Bryan Alexander 2014-03-19

What will cyberspace look like after the next decade? The Pew Research folks in combination with Elon University’s Imagining the Internet initiative have published “Digital Life in 2025″, a semi-crowdsourced report that’s well worth your time. Well, anything written by Janna Anderson and Lee Rainie is mandatory reading.

Here’s what the consulted experts, including myself, agree on.  The internet will become:

  • A global, immersive, invisible, ambient networked computing environment built through the continued proliferation of smart sensors, cameras, software, databases, and massive data centers in a world-spanning information fabric known as the Internet of Things.
  • “Augmented reality” enhancements to the real-world input that people perceive through the use of portable/wearable/implantable technologies.
  • Disruption of business models established in the 20th century (most notably impacting finance, entertainment, publishers of all sorts, and education).
  • Tagging, databasing, and intelligent analytical mapping of the physical and social realms.

Word cloud from future of internet report.

From all of my comments, the Pew/Elon team chose this one to emphasize:

Bryan Alexander, senior fellow at the National Institute for Technology in Liberal Education, wrote, “It will be a world more integrated than ever before. We will see more planetary friendships, rivalries, romances, work teams, study groups, and collaborations.”

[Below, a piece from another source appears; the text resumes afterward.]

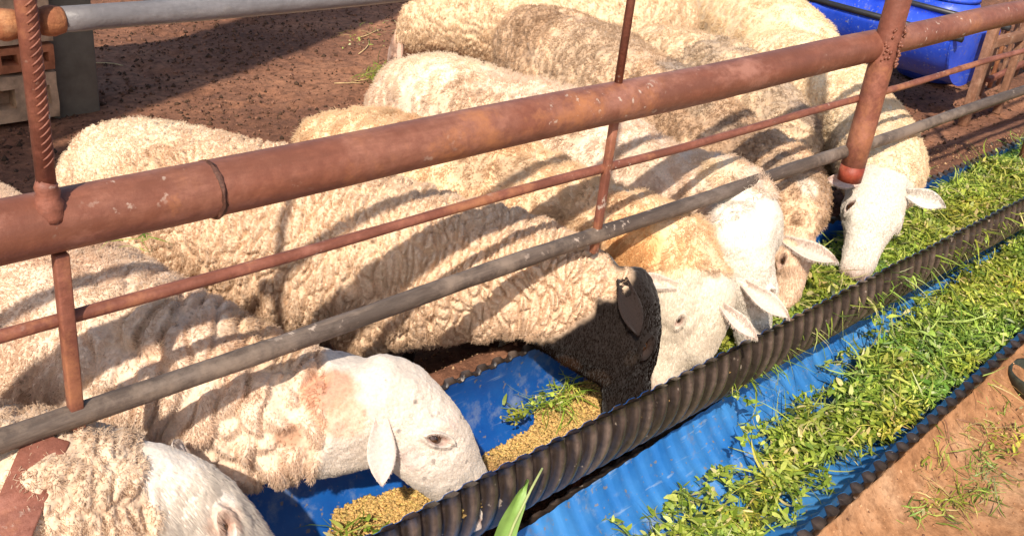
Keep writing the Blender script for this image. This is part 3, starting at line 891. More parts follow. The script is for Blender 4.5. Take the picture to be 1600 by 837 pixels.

They filed it under the header “2) The spread of the Internet will enhance global connectivity that fosters more planetary relationships and less ignorance.”

They also picked this from me under the header “The More-Hopeful Theses”:

“It will be a golden age of learning. It will be the best time in history for those who want to study. We will have more access to more material, more teachers, and more peers in more ways than ever before. It will bring a new age of work, as we face growing underemployment and unemployment due to automation. We will need to be rethinking what old models mean, like careers, meaningful work, and avocations.”

There’s much, much more in this nicely organized, rich report.  Dig in.